An Enchilada to be Forgotten

Although this is not the best experience with food, it is one of my most memorable. I got food poisoning last year, which is some of the worst pain I have ever felt.  Furthermore, I associate that feeling of pain and illness with the food I had eaten right before, which was store bought enchiladas. I should have known that pre-made and pre-packaged food is not the best, most appetizing meal, but I was short of time to make anything from scratch. The enchiladas were cold and looked as if they had been sitting on the shelves for a few days. However, that did not faze me at the time, but I would soon discover the dangers of buying pre-made enchiladas.

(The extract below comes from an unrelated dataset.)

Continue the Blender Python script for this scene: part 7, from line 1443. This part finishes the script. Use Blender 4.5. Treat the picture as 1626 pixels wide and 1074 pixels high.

The memory haunts me to this day. I am so horrified by my experience, that I cannot consume enchiladas without the flashback of memories. The first time I had enchiladas after that terrible incident, I could not stand the sight, smell, or taste of them. When my mom brought the pan to the table, all I noticed was the thick sauce covering the tortillas. The memories were flashing back. The gooey cheese and sauce were haunting me. Yet, to not be disrespectful, I put some on my plate. However, as I prepared my first bite, which was drenched in sauce, it was difficult to swallow. The mushy tortilla, meat, sauce, and cheese combination would not easily slide down my throat. The pungent aroma was not helping me eat. It smelled like a sauna full of men to me; it was musky yet spicy. The scent was becoming too much for me. Before I knew it, the enchiladas were no longer cooperating. I took gulps of water to aid the barely chewed food down my throat. It was a battle in my body, as my reflexes tried to get rid of the enchilada, I tried even harder to force the food in my body. The enchilada had a mind of its own, and would slither up my throat just as painfully as I shoved in.

I would like to say that I finished the unappetizing enchiladas and got over my fear; however, that did not happen. It still troubles me to this day to think about enchiladas. Therefore, the moral of my story is that one should take the time to make food, rather than buy pre-made food from the grocery store.